Mechanisms for Chemical Vapor Deposition Carbon Nanotube Growth by Surface Modification of 316L Stainless Steel

We attempt to model the mechanisms responsible for carbon nanotube growth via chemical vapor deposition on a stainless steel substrate. The 316L steel substrates require no deposited iron catalyst to initiate CNT growth. Instead, iron-rich nanoparticles were created from the substrate itself using several gas treatments. First, an iron-rich oxide layer is grown on the surface of the steel in air at 800 °C. The steel is then exposed to ethylene gas at the same temperature, which reduced the oxide to form catalyst nanoparticles. These iron particles are the primary sites for CNT growth on the steel surface, and particles of iron were also pulled into the tips of the nanotubes.

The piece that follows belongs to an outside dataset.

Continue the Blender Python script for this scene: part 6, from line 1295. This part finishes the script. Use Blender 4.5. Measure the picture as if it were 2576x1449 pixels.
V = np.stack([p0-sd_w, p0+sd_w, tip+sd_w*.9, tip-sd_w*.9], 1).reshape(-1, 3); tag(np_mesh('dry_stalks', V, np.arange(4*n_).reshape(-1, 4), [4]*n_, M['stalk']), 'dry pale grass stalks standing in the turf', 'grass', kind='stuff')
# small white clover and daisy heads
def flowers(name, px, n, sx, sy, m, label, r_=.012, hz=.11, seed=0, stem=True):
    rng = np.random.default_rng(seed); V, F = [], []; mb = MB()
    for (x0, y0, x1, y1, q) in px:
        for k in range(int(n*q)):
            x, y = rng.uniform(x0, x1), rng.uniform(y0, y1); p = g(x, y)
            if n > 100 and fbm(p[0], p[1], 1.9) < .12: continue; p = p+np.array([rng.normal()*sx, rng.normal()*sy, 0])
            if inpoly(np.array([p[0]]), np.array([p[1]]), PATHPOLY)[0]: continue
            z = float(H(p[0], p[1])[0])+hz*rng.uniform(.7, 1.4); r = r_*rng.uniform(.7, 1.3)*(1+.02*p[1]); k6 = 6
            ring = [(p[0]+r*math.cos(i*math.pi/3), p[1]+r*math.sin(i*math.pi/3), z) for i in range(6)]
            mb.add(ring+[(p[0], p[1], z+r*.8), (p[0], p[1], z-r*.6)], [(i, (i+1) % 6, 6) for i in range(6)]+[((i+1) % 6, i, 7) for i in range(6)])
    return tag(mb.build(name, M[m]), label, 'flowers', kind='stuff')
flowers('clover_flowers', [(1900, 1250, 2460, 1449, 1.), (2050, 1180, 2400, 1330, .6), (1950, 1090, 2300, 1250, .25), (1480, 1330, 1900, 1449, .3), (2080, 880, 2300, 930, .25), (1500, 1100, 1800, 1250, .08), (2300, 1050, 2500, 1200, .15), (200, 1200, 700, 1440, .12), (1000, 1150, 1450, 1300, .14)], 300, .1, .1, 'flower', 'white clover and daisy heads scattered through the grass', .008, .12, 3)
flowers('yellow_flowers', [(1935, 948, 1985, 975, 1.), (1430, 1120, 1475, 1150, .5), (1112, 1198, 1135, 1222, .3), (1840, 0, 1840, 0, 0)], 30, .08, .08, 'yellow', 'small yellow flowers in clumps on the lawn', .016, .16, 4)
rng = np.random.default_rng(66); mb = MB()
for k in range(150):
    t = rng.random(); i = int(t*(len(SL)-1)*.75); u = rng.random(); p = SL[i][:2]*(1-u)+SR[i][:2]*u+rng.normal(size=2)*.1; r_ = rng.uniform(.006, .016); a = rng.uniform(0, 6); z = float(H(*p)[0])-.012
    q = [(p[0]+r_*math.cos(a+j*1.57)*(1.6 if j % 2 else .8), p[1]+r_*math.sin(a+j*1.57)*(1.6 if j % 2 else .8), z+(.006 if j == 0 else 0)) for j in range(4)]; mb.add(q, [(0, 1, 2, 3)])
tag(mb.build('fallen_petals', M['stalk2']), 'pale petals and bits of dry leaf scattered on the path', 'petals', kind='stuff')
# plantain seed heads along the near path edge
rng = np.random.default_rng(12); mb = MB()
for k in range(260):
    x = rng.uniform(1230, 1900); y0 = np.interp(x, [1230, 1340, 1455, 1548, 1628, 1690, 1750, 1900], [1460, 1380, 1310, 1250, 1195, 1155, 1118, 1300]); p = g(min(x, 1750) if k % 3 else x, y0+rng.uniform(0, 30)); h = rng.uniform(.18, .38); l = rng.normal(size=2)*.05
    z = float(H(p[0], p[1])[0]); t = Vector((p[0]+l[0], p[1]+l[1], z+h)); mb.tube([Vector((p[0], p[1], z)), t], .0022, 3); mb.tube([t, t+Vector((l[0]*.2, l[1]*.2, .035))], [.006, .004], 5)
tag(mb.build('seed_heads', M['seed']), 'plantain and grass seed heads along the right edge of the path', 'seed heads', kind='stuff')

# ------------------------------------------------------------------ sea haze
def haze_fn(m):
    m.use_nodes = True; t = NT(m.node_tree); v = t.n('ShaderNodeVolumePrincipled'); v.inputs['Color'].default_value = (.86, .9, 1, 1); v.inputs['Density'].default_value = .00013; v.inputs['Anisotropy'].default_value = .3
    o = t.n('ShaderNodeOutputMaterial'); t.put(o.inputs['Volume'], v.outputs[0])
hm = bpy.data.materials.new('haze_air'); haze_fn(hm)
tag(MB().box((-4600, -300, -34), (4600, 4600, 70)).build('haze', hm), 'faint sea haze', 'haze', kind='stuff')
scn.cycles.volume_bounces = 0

The CNTs had a multi-walled structure and an average diameter of 39 nm at the start of growth. Nanotube diameters grew over the course of growth, suggesting carbon infiltration. Samples were analyzed using both Scanning and Transmission Electron Microscopy to characterize the CNTs and the steel substrate. X-Ray spectroscopy is performed on cross-section of the nanotubes and substrate to characterize the oxide layer and metallic nanoparticles over the course of CNT growth. From our results, we conclude that by oxidizing and reducing the surface, we can create ideal nanoparticles for CNT production.